Ensemble contre la ratification du Pacte
A cet égard la fenêtre ouverte par le processus de ratification du Pacte budgétaire, qui s’étend jusqu’à la fin 2012, offre une opportunité immédiate. L’Irlande doit tenir un référendum le 31 mai. Mais la nécessité de l’intervention des citoyens dans le débat est partout posée. Une manifestation européenne est organisée à Francfort par les mouvement sociaux allemands les 18 et 19 mai autour de la BCE, pour s’opposer à l’austérité et à la ratification du traité : le symbole est fort, car ce sera la première grande manifestation européenne en Allemagne contre les politiques néolibérales extrémistes impulsées par le gouvernement Merkel. Les rencontres et appels européens commencent à se multiplier. Des initiatives coordonnées de demande de consultation populaire, voire de réalisation de votations citoyennes dans plusieurs pays, montreraient qu’émerge une aspiration à une vraie démocratie européenne et pourraient peser sur la situation.

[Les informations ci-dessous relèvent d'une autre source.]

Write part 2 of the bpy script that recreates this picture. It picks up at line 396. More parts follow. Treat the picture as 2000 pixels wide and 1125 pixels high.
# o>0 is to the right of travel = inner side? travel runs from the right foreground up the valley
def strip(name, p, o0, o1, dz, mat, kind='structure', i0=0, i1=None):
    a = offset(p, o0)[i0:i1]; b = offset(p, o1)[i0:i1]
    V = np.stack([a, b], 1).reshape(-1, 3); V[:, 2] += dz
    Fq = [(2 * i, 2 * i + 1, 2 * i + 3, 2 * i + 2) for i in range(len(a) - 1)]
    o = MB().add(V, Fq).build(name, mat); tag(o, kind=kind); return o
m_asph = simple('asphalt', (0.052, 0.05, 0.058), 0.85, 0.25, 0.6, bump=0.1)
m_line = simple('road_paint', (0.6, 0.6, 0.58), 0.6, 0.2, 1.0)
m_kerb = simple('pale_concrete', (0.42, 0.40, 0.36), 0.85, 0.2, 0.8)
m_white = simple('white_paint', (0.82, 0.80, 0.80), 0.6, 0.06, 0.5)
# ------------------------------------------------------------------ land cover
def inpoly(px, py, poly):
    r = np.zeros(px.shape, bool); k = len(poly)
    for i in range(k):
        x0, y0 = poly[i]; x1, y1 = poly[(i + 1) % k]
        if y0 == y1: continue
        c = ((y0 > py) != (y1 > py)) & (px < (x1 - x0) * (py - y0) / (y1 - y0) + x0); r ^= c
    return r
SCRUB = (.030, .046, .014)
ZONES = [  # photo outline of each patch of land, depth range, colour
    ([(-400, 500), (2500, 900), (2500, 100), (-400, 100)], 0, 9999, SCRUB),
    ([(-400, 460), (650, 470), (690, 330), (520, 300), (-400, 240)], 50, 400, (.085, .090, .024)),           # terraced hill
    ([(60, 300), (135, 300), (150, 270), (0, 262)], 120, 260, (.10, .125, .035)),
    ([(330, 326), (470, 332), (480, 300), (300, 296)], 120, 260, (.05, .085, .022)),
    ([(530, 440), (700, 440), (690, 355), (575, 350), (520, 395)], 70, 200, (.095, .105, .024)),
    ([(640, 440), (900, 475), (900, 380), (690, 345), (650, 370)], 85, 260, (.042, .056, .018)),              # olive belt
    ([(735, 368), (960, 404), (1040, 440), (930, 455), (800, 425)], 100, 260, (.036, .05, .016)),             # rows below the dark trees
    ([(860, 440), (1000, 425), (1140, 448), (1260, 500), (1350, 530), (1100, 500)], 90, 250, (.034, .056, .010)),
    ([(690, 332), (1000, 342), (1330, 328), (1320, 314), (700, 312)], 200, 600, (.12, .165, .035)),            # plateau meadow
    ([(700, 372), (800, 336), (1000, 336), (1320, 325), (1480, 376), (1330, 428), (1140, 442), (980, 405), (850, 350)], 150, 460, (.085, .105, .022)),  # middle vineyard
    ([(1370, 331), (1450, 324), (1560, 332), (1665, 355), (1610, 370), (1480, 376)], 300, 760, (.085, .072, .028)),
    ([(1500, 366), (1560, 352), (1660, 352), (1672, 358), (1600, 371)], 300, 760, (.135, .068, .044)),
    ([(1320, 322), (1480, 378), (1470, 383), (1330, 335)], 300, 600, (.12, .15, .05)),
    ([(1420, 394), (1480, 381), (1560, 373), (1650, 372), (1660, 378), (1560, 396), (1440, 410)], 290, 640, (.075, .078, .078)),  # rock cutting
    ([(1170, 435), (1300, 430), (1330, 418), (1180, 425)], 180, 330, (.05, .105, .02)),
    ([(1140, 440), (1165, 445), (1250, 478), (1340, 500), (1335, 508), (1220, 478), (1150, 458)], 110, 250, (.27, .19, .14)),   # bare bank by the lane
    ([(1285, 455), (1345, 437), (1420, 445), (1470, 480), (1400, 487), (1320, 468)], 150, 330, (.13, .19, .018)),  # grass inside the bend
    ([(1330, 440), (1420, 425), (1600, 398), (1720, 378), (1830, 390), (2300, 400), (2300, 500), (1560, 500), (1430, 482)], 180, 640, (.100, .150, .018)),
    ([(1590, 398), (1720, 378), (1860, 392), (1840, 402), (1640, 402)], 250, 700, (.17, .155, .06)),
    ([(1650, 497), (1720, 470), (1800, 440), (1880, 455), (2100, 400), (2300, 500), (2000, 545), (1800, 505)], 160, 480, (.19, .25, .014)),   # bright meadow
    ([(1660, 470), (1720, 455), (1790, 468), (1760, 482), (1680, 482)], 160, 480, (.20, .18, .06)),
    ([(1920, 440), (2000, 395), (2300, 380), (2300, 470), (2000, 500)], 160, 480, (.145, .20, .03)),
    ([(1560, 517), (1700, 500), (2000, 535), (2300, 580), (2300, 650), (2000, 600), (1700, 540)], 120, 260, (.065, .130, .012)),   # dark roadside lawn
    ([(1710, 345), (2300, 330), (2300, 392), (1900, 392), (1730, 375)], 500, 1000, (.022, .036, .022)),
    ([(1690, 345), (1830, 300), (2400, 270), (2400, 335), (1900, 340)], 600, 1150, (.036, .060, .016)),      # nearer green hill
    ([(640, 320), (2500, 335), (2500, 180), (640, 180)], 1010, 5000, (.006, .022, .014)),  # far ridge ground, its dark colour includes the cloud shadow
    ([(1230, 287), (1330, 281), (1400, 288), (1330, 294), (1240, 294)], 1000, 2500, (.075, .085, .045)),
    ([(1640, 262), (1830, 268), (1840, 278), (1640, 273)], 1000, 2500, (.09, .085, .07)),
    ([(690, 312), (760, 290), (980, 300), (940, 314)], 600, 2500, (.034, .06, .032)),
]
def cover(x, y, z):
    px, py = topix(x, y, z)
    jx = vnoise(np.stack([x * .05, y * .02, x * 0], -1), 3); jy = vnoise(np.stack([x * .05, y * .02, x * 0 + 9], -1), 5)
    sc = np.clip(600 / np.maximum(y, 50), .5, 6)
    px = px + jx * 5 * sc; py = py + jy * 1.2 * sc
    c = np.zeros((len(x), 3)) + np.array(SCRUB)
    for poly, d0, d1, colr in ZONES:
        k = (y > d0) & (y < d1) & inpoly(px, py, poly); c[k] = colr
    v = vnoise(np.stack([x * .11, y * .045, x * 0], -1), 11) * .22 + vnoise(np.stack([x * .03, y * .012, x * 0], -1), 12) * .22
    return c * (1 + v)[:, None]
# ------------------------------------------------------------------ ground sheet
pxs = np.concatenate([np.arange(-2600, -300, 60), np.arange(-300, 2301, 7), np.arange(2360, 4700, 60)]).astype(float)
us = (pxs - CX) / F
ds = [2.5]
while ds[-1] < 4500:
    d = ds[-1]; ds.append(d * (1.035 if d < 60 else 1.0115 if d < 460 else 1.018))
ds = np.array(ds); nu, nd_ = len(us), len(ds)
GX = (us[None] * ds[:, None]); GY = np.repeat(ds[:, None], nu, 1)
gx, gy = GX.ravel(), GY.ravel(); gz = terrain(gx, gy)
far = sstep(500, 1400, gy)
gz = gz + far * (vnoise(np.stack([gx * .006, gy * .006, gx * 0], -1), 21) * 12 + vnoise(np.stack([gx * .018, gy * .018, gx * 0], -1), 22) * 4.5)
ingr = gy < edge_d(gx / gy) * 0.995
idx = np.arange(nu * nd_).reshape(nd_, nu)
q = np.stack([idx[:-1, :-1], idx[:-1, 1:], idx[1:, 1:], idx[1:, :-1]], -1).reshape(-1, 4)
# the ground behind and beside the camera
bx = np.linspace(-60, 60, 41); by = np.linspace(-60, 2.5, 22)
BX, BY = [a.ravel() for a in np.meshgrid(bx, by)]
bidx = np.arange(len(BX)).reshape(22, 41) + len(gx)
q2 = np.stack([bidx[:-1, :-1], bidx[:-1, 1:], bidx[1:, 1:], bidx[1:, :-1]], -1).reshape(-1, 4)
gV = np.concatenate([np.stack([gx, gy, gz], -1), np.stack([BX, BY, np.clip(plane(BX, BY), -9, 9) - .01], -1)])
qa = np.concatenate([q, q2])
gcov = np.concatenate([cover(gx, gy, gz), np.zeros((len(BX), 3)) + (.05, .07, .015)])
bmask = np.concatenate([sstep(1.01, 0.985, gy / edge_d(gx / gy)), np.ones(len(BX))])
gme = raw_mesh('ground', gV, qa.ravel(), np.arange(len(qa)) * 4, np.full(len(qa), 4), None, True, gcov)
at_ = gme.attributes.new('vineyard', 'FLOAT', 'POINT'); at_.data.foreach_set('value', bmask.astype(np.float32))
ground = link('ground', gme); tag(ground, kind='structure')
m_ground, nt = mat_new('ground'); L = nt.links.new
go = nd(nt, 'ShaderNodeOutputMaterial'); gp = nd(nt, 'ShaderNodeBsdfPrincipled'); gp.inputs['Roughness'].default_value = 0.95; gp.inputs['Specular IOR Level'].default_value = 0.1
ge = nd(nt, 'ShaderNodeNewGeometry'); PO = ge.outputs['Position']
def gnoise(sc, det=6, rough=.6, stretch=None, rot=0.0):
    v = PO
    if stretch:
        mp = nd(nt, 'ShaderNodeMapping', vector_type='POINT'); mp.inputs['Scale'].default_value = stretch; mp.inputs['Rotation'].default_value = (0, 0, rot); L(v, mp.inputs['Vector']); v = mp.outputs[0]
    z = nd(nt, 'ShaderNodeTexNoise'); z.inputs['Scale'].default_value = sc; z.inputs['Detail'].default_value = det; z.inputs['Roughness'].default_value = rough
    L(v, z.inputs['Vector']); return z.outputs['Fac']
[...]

En France, l’élection maintenant probable de François Hollande ouvrirait une phase d’intense débat autour de la « renégociation » du Pacte promise par le candidat socialiste. Les marchés financiers font déjà savoir qu’ils sanctionneront toute hésitation du nouveau gouvernement à ratifier le traité d’austérité. Mais l’exigence d’un vaste débat démocratique, tranché par un référendum, pour décider de la ratification du traité éventuellement renégocié ou complété, est susceptible de recevoir un large soutien populaire. Si le gouvernement se refusait à organiser ce débat, les mouvements sociaux auraient toute légitimité pour le provoquer eux-mêmes par l’auto-organisation d’un référendum d’initiative citoyenne sur le traité. Cette initiative serait d’autant plus crédible et porteuse d’une dynamique européenne qu’elle serait menée en lien avec d’autres initiatives similaires dans d’autres pays européens. C’est maintenant que les citoyens doivent s’emparer d’un débat trop souvent confisqué par les élites politiques et financières, et poser les jalons d’une refondation européenne.